Siguiendo esa misma idea de revalorizar la responsabilidad empresaria, también viene abriendo su camino el concepto del “comercio justo”, orientado básicamente a micro emprendimientos. Según datos confiables, los productos involucrados en él (artesanías y alimentos orgánicos) ya tienen 50.000 puntos de venta en Europa y 20.000 en Estados Unidos, y una entidad internacional encargada de certificar el origen de la mercadería. Un informe indica que el 47 % de las bananas, el 28 % de las flores y el 9 % del azúcar que se consumen en Suiza provienen de este sistema de fair trade. Desde el año 2000, las ventas por este sistema crecen a razón de un 20 % anual (“El auge del comercio justo”, La Nación, Comercio Exterior, pgs. 6-8, 23/05/06).
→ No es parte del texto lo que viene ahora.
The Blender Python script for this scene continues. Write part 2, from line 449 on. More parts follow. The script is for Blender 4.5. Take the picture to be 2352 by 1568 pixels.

En consonancia con estas líneas de acción, la Organización Internacional del Trabajo está promoviendo un sistema de “empleo decente”, partiendo de la base que “generar empleo sin considerar su calidad y los niveles de protección social a  los que permite acceder, no conduce al progreso” (v. “Una receta para el empleo decente”, La Nación, Sec. Economía, p. 3, 07/05/05). Para la OIT, América Latina es uno de los peores lugares del mundo para trabajar, existiendo un déficit de empleo decente de 126 millones de puestos de trabajo. La única forma de empezar a revertir esta tendencia negativa, es hacer crecer la economía de una manera sostenida por lo menos al 5 % durante 10 años.

Todo lo expuesto hasta acá implica, sin duda, un cambio cultural, cuyos frutos -ya se sabe- se cosechan a largo plazo. Pero para empezar no está mal; es una manera de abrir paso a una economía más equitativa y solidaria.